Lemma 3.10 (Zemlyachenko)   If $\mathop{\rm diam}\nolimits (i) \ge 3$ then $D(i) \ge \rho_i/3$.

Proof. Let $x,y,z,w$ be a shortest path from $z$ to $w$ in $X_i'$. Let $X_i'(x) = \{$ neighbors of $x$ in color $i$ $\}$.

Claim 3.11   $X_i'(x) \subseteq D(x,w)$ and $D(i) \ge \vert D(x,w)\vert/3$. The Lemma is immediate from the following claim:

The claim is easy: if some $X_i'$-neighbor $u$ of $x$ did not distinguish $x$ from $w$ then $c(u,w)=c(u,x)=i^{\pm}$, so $x-u-w$ would be an $X_i'$-path of length 2, contradicting the assumption that ${\mathrm {dist}}_i(x,w)=3$. Now $\vert D(x,w)\vert\le 3D(i)$ by Lemma . $\qedsymbol$

Lemma 3.12   $(\forall h \ne 0)(\forall x)(x$    distinguishes at least $n-1$ pairs of color $h$$)$.

Proof.

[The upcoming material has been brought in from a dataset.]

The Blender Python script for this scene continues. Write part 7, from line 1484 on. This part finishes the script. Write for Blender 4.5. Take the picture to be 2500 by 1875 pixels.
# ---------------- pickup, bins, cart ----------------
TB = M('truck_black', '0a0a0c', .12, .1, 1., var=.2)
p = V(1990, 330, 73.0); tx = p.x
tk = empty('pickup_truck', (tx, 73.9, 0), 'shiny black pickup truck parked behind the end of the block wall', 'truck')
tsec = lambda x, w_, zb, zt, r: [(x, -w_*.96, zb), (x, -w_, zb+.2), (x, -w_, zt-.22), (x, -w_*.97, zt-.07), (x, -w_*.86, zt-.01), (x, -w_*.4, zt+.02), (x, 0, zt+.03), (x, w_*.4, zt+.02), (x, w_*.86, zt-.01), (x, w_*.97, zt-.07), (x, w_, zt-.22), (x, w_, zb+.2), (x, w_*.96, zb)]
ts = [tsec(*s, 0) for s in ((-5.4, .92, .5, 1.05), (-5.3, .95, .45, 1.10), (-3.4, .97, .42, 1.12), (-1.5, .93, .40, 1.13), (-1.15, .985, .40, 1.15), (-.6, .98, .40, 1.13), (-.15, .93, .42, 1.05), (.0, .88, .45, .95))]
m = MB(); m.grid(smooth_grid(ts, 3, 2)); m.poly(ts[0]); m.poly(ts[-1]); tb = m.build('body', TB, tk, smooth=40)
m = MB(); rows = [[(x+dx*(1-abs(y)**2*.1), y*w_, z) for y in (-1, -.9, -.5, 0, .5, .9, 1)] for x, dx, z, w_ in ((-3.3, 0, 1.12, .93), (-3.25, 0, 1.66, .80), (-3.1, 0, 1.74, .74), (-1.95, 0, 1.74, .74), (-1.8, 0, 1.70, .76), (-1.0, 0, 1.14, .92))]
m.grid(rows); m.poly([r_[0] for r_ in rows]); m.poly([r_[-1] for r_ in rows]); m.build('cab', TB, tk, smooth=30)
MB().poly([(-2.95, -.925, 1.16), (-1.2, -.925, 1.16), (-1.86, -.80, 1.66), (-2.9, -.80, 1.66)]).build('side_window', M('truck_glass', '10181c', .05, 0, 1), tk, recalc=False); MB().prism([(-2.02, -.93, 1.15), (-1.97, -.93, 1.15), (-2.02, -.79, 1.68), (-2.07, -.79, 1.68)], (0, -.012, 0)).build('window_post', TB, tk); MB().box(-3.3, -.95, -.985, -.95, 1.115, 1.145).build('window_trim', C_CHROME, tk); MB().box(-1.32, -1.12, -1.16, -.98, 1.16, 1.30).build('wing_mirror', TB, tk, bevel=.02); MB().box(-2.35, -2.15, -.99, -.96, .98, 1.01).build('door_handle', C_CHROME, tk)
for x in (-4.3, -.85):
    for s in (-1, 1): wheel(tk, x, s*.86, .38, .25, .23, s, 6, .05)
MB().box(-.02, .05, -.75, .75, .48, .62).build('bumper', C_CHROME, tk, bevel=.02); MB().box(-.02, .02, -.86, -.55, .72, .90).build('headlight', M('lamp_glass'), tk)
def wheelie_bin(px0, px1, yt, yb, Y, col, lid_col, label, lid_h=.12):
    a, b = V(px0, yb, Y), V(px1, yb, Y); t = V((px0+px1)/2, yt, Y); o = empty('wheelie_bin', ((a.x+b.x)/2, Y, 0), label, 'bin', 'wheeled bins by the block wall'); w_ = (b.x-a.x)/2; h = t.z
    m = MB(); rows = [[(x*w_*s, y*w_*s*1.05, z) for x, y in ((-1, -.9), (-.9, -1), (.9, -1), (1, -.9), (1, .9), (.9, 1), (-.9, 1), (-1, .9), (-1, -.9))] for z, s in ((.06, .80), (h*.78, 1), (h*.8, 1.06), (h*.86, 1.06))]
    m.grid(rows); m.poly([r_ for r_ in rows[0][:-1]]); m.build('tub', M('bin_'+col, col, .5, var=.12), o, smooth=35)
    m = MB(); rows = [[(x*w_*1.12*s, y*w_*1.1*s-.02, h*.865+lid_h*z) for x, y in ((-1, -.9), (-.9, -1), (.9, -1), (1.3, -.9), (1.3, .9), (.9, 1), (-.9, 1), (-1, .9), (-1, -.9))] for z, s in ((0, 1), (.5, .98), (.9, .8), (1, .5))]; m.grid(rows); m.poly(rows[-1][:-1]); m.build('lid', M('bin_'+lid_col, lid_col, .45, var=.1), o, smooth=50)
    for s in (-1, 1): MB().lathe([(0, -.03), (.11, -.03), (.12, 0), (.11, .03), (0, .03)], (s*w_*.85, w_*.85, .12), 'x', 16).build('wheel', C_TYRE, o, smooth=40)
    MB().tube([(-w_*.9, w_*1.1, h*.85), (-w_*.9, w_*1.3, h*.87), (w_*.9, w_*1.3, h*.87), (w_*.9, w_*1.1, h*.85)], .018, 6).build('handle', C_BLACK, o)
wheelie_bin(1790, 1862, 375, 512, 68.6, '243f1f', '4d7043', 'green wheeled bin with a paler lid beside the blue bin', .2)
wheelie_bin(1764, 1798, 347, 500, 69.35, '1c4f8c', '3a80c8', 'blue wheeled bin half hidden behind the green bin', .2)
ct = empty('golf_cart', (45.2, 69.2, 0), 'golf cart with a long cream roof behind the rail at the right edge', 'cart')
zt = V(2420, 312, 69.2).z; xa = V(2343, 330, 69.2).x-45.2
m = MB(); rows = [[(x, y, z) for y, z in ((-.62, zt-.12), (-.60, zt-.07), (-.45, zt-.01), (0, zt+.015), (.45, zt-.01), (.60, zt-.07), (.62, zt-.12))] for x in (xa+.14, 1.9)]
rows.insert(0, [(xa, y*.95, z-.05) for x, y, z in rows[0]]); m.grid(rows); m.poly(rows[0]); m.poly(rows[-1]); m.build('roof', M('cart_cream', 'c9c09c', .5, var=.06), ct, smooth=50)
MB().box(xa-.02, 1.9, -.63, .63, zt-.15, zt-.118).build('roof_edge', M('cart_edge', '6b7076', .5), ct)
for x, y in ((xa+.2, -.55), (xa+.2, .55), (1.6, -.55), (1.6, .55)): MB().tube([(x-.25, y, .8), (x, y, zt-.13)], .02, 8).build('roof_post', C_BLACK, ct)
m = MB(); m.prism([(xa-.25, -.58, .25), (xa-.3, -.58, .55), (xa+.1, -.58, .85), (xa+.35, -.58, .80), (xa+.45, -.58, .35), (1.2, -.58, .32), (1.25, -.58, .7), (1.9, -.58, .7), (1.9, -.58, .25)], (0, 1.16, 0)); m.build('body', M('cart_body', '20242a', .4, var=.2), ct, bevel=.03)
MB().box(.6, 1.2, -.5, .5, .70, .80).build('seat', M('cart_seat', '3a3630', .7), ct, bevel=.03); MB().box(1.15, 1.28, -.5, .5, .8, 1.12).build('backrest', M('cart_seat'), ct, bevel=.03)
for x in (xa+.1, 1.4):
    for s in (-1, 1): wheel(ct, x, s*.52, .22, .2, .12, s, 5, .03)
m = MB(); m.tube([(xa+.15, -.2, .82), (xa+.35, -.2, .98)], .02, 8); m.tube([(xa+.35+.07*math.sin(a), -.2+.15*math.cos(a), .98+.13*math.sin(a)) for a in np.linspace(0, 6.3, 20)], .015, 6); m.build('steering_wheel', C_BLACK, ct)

Let us construct a graph $H$ using the set $V = \{0, 1, \dots, r-1\}$ of colors as vertex set. Let $w(i,j)$ be the number of edges of color $h$ or $h^{-1}$ from $X_i(x)$ to $X_j(x)$. Put an edge between $i$ and $j$ if $w(i,j)\neq 0$; assign weight $w(i,j)$ to this edge. It follows from Exerciseconn-ex that if there is an $\{i,j\}$ edge then $w(i,j) \ge \max(\rho_i, \rho_j)$.

$H$ is a connected graph. This follows from the primitivity of $\ensuremath{\mathfrak{X}}$ (why?). Let $T$ be a spanning tree of $H$. Let us orient $T$ away from vertex (color) 0. $x$ distinguishes $\ge \tau$ edges of color $h$, where $\tau :=$ total weight of edges of $T$.

$$\tau = \sum_{i \to j} w(i,j) \ge \sum_{i \to j} \rho_j = \sum_{i=1}^{r-1} \rho_j = n-1.$$

$\qedsymbol$

Corollary 3.13   $D(i) \ge (n-1)/\rho_i$.

Proof. Count the triples $N = \left\vert\{(x,y,z) \mid c(x,y) = i, z \in D(x,y)\}\right\vert$ in two different ways.

Count by $(x,y)$. The number of pairs $(x,y)$ such that $c(x,y) = i$ is $n \rho_i$. For each such pair, there are $D(i)$ choices for $z$. Thus,

$$N = n \rho_i D(i).$$

Now count by $z$. There are $n$ choices for $z$. Given $z$, there are at least $n-1$ pairs $(x,y)$ distinguished by $z$. Thus

$$N = n \rho_i D(i) \ge n(n-1),$$

and so

$$\rho_i D(i) \ge n-1.$$

$\qedsymbol$

Corollary 3.14   If $\mathop{\rm diam}\nolimits (i)\ge 3$ then $D(i) \gtrsim \sqrt{n/3}.$

Proof. Multiplying the expressions for $D(i)$ from Lemma  and Corollary , we get

$$D(i)^2 \ge \frac{\rho_i}{3}\cdot \frac{n-1}{\rho_i} = \frac{n-1}{3}.$$

Thus

$$D(i) \ge \sqrt{\frac{n-1}{3}} \sim \frac{\sqrt{n}}{\sqrt{3}}.$$

$\qedsymbol$

This result, combined with Corollary , completes the proof of the Main Theorem.

This proof is based on L. Babai: ``On the order of uniprimitive permutation groups,'' Annals of Math. 113 (1981), 553-568, as simplified by N. Zemlyachenko a year later.

Conjecture 3.15   For uniprimitive coherent configurations, $D_{\min} = \Omega(n - \rho_{\max})$. (Note that this is true for the average rather than the minimum size of distinguishing sets by Lemma .)

Another open question:

Conjecture 3.16   For primitive coherent configurations of rank $r\ge 4$, $D_{\min} = \Omega(n^{1 - 1/(r-1)}))$. Or at least $D_{\min} = \Omega(n^{1 - f(r)})$, where $f(r) \to 0$.

Note that the first statement is true for $r=2$.